Touch of Class

Friends with Money looks at women and their worth—just not deeply enough

Mike D'Angelo

If American society were remotely honest and self-aware, prepared to grapple with its true taboos and phobias, Nicole Holofcener's third feature, Friends With Money, would not be rated R, "for language, some sexual content, and brief drug use." A more appropriate designation might be NW-175: No wage-earners under $175,000, "for frankly acknowledging that one's perceived value as a human being is often directly proportional to one's annual income." Having taken a keenly observational scalpel to female body issues in her previous film, 2001's Lovely and Amazing, Holofcener now dares to tackle class—not as a conscientious Socialist Brit like Mike Leigh or Ken Loach might do it, pitting ridiculous nouveau-riche twits against stalwart proles, but by focusing on a small group of privileged Angelenos, even the poorest of whom does more than just subsist. Friends With Money is more timid and diffuse than it should have been, especially in the way that it provides a financial deus ex machina for its least solvent character; still, Holofcener deserves some kind of medal for addressing the subject at all.


While we're at it, let's give her another small commendation for making a movie almost exclusively about women in their 40s. (Three of the four female leads have husbands, but the only fella granted his own subplot, Simon McBurney's Aaron, is so blatantly effeminate that everybody he encounters assumes that he's gay.) In roughly descending order of wealth, we have placid, laid-back Franny (Joan Cusack), filthy with enough lucre to be able to donate $2 million to her daughter's school and invite her pals to a charity dinner charging $100K per table; irritable Christine (Holofcener regular Catherine Keener), an accident-prone screenwriter in the process of adding a ghastly, view-obscuring second story to her home; livid Jane (Frances McDormand), forever decked out in her own overpriced designer clothes but so terrified of middle age that she's stopped washing her hair and started throwing juvenile tantrums; and, finally, amorphous Olivia (Jennifer Aniston), who recently quit her job as a high-school teacher after growing weary of being taunted by her richer students and now works as a maid.
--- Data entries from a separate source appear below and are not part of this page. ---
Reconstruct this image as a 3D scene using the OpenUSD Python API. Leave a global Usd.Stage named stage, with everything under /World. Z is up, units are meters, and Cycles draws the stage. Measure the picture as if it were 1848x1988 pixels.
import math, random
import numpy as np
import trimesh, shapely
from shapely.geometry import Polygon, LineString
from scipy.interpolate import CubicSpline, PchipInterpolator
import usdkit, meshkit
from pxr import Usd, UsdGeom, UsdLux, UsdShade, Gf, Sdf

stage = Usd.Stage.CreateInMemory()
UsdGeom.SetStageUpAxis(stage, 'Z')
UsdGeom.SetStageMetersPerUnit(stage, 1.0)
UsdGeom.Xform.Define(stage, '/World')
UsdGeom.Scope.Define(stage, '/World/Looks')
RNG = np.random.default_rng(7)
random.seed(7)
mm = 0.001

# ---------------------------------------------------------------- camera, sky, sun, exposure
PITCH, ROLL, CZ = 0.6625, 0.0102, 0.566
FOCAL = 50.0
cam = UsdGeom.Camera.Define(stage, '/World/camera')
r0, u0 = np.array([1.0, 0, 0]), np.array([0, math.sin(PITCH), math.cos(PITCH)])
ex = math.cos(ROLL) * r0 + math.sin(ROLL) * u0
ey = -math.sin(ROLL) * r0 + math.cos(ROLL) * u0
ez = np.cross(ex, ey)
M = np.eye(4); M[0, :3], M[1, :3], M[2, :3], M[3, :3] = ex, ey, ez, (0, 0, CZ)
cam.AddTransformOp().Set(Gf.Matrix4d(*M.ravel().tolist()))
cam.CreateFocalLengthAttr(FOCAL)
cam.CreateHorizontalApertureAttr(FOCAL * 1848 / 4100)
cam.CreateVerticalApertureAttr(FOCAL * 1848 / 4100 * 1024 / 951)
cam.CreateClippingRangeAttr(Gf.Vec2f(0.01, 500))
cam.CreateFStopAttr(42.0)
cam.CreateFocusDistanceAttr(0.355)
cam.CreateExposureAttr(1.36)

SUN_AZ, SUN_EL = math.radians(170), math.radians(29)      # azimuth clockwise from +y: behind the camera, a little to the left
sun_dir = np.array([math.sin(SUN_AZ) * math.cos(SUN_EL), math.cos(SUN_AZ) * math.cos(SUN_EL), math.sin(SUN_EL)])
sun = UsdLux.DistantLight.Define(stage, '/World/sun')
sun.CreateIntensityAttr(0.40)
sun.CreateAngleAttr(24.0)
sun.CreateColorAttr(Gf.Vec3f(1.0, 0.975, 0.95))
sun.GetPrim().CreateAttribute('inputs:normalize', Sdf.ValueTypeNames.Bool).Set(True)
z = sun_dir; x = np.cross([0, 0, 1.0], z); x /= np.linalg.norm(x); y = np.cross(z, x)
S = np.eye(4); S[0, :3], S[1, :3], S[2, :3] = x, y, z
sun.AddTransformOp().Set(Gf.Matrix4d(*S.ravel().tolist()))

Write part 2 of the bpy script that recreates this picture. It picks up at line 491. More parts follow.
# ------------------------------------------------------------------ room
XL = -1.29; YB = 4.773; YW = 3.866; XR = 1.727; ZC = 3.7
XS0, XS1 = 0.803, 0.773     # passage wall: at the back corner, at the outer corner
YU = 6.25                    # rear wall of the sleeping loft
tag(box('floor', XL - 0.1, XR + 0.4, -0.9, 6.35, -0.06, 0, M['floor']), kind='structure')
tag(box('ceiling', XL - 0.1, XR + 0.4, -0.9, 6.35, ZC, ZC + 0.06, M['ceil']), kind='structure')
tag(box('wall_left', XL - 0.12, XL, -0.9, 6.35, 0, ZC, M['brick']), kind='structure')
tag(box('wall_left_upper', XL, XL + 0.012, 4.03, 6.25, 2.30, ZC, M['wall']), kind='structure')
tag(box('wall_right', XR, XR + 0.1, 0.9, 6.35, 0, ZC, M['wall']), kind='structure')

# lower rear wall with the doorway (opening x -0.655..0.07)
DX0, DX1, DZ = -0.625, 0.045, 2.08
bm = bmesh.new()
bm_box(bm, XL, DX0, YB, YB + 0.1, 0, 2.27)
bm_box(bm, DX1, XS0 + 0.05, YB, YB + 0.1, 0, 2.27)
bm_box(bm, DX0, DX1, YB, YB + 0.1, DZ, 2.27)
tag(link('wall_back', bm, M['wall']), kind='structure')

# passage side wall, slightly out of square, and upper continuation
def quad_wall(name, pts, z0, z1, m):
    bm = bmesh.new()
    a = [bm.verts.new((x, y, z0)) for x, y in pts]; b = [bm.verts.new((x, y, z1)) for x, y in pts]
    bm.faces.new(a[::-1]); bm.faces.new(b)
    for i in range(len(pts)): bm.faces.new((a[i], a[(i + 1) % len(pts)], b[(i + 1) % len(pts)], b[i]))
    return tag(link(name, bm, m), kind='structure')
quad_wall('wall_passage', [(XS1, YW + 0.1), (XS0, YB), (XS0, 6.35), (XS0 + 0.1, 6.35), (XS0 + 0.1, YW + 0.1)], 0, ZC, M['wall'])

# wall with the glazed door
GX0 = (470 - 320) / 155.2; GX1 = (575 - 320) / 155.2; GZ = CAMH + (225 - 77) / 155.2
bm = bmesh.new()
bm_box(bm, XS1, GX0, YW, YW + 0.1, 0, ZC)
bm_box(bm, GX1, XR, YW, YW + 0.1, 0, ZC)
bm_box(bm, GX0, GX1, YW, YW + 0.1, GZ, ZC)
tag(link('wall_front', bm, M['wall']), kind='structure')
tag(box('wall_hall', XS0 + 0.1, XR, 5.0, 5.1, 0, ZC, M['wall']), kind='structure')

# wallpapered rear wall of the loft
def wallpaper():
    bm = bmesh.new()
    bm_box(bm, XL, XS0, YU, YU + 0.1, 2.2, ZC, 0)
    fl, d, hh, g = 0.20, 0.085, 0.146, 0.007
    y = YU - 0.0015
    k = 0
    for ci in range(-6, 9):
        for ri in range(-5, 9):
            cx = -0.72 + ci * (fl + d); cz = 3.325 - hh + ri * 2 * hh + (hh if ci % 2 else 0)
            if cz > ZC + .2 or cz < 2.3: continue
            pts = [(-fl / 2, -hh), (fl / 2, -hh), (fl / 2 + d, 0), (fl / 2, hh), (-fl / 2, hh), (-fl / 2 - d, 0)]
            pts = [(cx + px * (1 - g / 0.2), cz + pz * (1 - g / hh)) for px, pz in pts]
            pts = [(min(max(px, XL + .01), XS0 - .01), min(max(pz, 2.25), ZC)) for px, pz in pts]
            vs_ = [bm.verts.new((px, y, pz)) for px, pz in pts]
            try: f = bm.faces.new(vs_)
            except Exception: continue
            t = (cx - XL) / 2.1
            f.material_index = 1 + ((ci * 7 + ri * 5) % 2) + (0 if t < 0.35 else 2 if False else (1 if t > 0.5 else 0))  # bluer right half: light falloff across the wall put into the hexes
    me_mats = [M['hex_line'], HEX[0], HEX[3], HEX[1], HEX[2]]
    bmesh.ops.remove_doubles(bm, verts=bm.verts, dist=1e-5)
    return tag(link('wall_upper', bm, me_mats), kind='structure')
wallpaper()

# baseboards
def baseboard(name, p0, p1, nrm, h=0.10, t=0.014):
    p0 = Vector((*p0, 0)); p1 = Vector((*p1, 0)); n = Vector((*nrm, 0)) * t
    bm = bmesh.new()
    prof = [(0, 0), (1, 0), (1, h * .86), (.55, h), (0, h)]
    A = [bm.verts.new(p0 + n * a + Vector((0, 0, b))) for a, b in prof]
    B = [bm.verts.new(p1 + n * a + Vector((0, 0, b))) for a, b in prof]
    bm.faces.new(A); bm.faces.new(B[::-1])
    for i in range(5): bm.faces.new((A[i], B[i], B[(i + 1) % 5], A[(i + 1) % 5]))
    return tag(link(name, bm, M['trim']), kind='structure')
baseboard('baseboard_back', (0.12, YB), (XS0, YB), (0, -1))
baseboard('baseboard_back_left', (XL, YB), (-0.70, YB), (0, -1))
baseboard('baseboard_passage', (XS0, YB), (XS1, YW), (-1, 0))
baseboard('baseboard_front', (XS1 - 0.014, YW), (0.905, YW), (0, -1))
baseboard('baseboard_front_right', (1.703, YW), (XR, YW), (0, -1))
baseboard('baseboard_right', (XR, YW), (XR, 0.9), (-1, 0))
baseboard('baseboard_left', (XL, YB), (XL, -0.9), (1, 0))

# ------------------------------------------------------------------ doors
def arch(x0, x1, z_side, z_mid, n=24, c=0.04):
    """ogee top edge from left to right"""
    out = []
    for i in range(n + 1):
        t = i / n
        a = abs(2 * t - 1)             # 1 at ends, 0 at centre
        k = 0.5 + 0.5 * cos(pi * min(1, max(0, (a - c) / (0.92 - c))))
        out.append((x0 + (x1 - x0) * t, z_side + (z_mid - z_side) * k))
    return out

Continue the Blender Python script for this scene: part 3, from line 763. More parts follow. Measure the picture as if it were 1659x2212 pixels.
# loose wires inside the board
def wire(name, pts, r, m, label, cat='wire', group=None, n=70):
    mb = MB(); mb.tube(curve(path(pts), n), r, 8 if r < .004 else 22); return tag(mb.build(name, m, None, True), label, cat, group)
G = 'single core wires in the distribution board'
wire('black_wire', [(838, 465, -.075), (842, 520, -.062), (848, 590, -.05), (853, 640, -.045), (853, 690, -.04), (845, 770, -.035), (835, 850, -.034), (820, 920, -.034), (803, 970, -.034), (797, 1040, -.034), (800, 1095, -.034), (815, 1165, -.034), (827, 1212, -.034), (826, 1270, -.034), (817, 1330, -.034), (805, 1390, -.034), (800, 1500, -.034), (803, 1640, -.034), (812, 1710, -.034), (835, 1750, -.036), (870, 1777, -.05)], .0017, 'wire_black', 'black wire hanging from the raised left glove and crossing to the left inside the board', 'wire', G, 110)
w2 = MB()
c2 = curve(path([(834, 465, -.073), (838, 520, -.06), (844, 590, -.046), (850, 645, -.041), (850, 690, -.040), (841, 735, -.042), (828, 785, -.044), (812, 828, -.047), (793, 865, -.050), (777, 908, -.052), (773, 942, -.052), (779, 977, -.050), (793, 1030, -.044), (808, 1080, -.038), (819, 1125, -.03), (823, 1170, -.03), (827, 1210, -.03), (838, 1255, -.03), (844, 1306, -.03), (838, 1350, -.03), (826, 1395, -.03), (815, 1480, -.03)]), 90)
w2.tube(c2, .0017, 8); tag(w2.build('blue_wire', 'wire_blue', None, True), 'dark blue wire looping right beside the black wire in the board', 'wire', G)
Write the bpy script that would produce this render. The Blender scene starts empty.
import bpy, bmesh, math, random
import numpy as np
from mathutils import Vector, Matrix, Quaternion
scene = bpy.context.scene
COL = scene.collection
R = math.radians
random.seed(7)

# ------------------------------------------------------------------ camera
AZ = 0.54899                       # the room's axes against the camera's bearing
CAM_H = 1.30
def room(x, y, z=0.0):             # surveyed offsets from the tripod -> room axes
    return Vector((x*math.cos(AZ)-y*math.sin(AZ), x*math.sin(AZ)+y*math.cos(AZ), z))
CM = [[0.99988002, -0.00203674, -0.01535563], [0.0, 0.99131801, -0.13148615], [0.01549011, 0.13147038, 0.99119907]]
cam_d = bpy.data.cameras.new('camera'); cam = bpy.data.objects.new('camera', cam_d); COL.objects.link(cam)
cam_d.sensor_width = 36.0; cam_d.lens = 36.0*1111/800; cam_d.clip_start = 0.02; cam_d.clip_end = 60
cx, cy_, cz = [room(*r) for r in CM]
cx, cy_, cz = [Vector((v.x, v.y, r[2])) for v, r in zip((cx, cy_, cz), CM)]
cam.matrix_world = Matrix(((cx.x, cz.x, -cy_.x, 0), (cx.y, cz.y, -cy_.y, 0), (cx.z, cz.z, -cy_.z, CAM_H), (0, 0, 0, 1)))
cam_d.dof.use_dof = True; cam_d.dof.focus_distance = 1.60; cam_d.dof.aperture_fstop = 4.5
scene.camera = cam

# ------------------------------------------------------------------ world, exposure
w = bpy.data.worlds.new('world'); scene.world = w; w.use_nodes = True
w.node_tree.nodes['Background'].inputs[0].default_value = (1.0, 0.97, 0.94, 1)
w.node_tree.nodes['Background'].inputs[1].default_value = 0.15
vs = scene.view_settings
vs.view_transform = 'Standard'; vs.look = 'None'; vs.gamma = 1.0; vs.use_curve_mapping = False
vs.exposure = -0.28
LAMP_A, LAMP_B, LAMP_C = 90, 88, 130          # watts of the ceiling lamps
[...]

Obviously, Aniston is a good decade younger than her costars (as well as, ironically, about a gazillion times richer than the three of them put together), and it's probably to Holofcener's credit that she doesn't feel the need to explain that discrepancy within the narrative. Extratextually, one could speculate that Aniston was meant to provide a little marquee oomph, but it's at least equally plausible that Olivia is in her 30s simply because the sight of a 45-year-old woman with no partner, no money, no ambition and no prospects would be too pathetic to bear. As it is, Olivia is so passive and pliable as to be completely mesmerizing, if also maddening. Fixed up by Franny with a lunkheaded personal trainer (Scott Caan), Olivia lets him tag along to one of her cleaning jobs, presses a sponge into his hand by way of clumsy flirtation, and then stands there with jaw agape, as you or I would, when the dolt demands a cut of her fee. ("After all, I helped.") Unlike you or I, however, she doesn't haul off and belt him, or tell him to go screw himself. She hands him $40, and they continue to date.


It's not clear to me whether Holofcener means to suggest that you can't have any degree of personal autonomy without a decent income, or the inverse—that Olivia has no money precisely because she's a walking, pot-smoking doormat. Likewise, is it mere coincidence that Franny and her husband (Greg Germann), the couple with the fattest bank account, also have the happiest marriage and the most sex? Holofcener avoids drawing facile conclusions, but her movie endlessly circles its ostensible subject without achieving any real insight; she seems content with the medal she deserves for paying it lip service, and keeps wandering off on funny but irrelevant digressions, such as Aaron's adventures in the land of the metrosexuals. Friends With Money has a couple big ideas and a great many small observations—if only the latter had anything to do with the former. Also, Keener and McDormand both specialize in tart-tongued head cases, and the two of them together is just a little too much brittle neurosis for one movie, especially when offset by Aniston's bovine stupor. You could easily leave the theater believing that money is the root of all whining.